Xi’s Anti-Corruption Drive Hurting in the Trenches

This NPR report rings so true.

http://www.npr.org/blogs/parallels/2014/12/24/372903025/chinas-fierce-anti-corruption-crackdown-an-insiders-view

This official Wang interviewed in the report is a real cynical SOB with no loyalties or ideals so long as the gravy train keeps on coming.  His example is not a-typical at all.  Corruption in China can be deemed “collective or institutional” – the higher-ups accept large bribes, embezzle, and otherwise accumulate massive wealth while in addition to petty graft of their own, some of the largesse trickles down to the lower ranks in various form of perks – end-of-the-year bonuses of course but also food and other hampers/coupons, gift cards, club memberships, banquets, organized vacations, you name it.

The gifts and bonuses received by the underlings and lower rung staff can’t be considered corruption per se since they come out of company profits/budgets.  But, because they often significantly augment incomes, the vast majority of officials take a blind eye to the goings-on up top.  That’s why it is so rare for whistleblowers to sound alarm bells in China – because everybody gets something.  Officials often comment on whether a company/organization “generates much oil and water (benefits)”.
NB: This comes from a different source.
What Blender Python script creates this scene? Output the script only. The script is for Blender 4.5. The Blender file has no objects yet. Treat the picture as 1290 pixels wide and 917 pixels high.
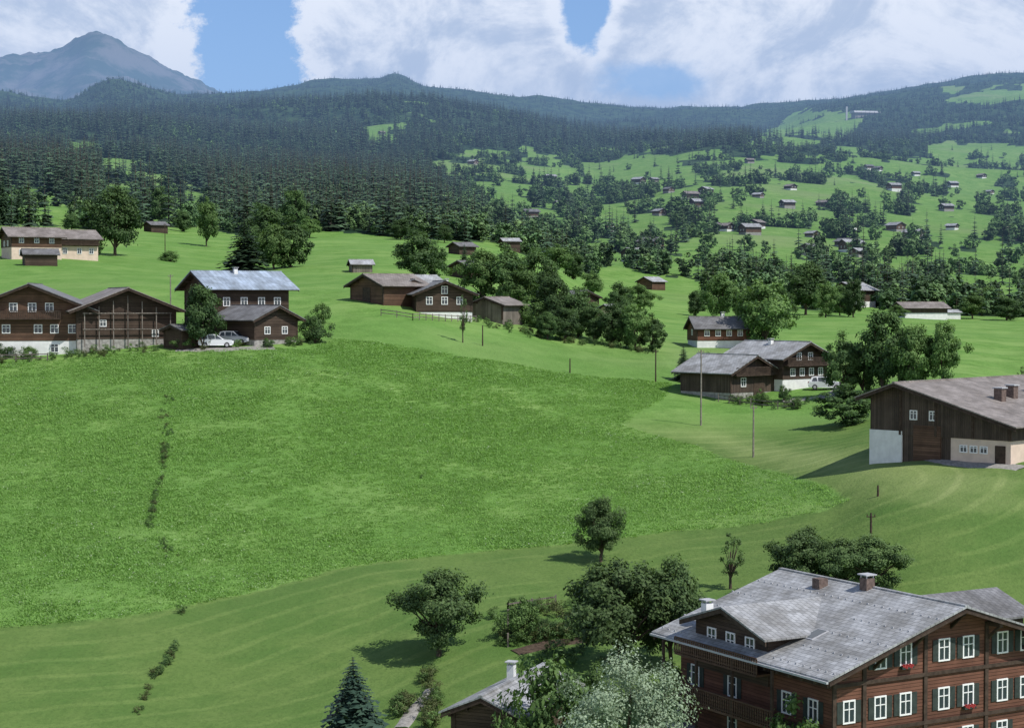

Xi’s anti-corruption campaign is hurting where it counts – not only squeezing and nabbing the direct graft-takers high and low but hitting those in the trenches who have benefitted from the old system.  It’s creating a “new normal” in the behavior of officialdom, that they cannot expect the gravy train to run forever.  That’s why it’s called “catching the tigers and swatting the flies” and “killing the chicken to show the monkeys”.